The appeals court decision sates that the verdict would be set aside only if (1) the evidence is so weak that the fact-finder’s determination is clearly wrong and unjust or (2) the verdict is against the greater weight and preponderance of the evidence. The appeal argued that there is no evidence that he solicited, encouraged, directed, aided or attempted to aid Welch in murdering Jones. The appeal further claims that there was no evidence (1) that the bullets fired by Welch actually caused Jones’ death; (2) the caliber of the spent projectiles recovered during autopsy; (3) that the spent projectiles were fired from the same gun; (4) where Jones went after the shooting; (5) how Jones got from Kevin’s mother’s yard to the ditch and (6) how Jones received his post-mortem injuries. Reginald testified that he heard at least six shots from the 9 millimeter Welch had. He saw Welch fall to the ground and identified Welch as the shooter.

Welch admitted shooting Jones. Pinneri testified that at least one of the shots would have been a “fairly instantly fatal injury.” Wright testified he saw Jones take his last breath and admitted moving the body by himself in videotaped statements to investigators. Pinneri identified insect activity, decomposition and a broken left arm as Jones’ postmortem injuries. She testified that the broken arm occurred during transport of the body from the crime scene to the examiner’s office and that it most likely resulted from the difficulty in getting his body, which was muscular and in a state of rigor mortis, into the body bag. Jones also had swelling and bruising around his right eye, and she could not determine whether it occurred around the time of the gunshots.
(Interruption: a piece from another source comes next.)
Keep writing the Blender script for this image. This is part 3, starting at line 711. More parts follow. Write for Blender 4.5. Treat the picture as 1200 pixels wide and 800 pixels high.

In response to questions during trial Pinneri said the injuries are consistent with an injury sustained in a fight the night before. Other witnesses had testified they saw Jones in a fight at the Big Man club near Leggett the night before his death. The appeals court found that the jury had heard Wright admit that he went looking for Jones in the West End. Trial testimony also showed that Welch moved to the back of the vehicle when the argument began on the porch. The jury could have reasonably believed that Wright, either by words or agreement, encouraged Welch in murdering Jones. “The evidence is legally and factually sufficient to support the jury’s verdict,” Justice David Gaultney said in his opinion for the court.